Dans son patelin où personne ne le connaît, Foch visite un étrange cabinet des curiosités au sous-sol de l’église où baignent dans des bocaux de formol des reliques de personnalités québécoises – scène assez savoureuse. Sans contact avec sa fille de 25 ans, il se liera avec Marise Frenette, réputée performeuse qui, dans une démarche de « réappropriation du corps de la femme par les principales concernées », « se fout à poil devant des tableaux » et « prend la pose jusqu’à ce que la police intervienne ».

Toujours affairée à élucider cette mort inexplicable, un an après les faits, Eliane Cohen sert de lien entre le défunt et le flic déchu en mal d’être lui. Et dans l’alternance des voix de ses trois protagonistes, Alain Beaulieu esquisse l’arbre généalogique de chacun d’eux, renouant avec les thèmes de la famille, de la filiation, qui se trouvaient au cœur de la trilogie romanesque (Fou-Bar, Le fils perdu, Le joueur de quilles) avec laquelle il avait amorcé sa carrière. Car l’énigme est toute entière liée à ces thèmes…

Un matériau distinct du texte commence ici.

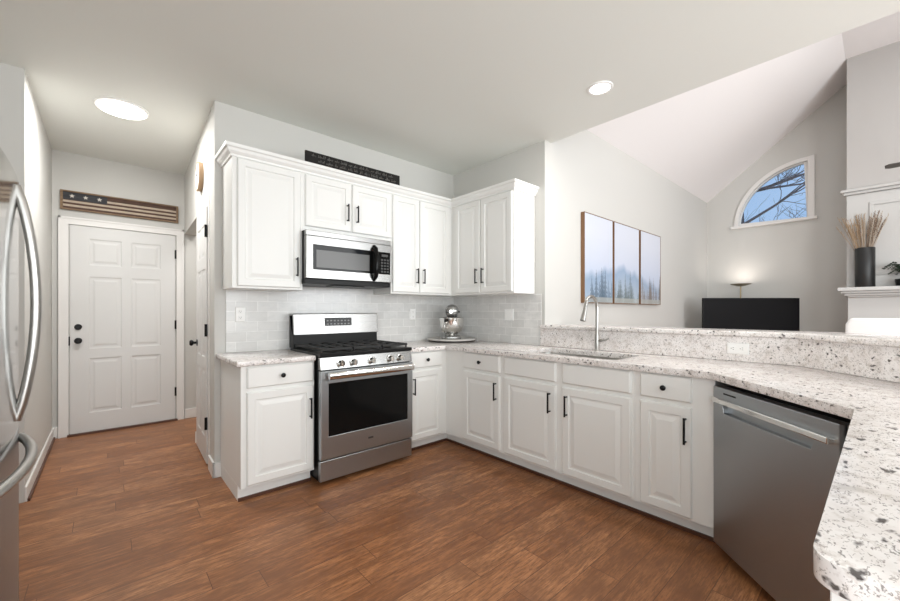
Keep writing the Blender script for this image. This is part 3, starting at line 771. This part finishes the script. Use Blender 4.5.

Méticuleusement construit et porté par une écriture maîtrisée, L’interrogatoire de Salim Belfakir pourrait sans doute décevoir l’amateur de polar en quête d’intrigues haletantes fertiles en coups de théâtre, péripéties, moments de tension et révélations surprises. Mais en tant que roman de mœurs interrogeant notre rapport collectif à l’« Autre », en tant qu’enquête sur les origines, ce nouvel opus d’Alain Beaulieu remplit ses promesses.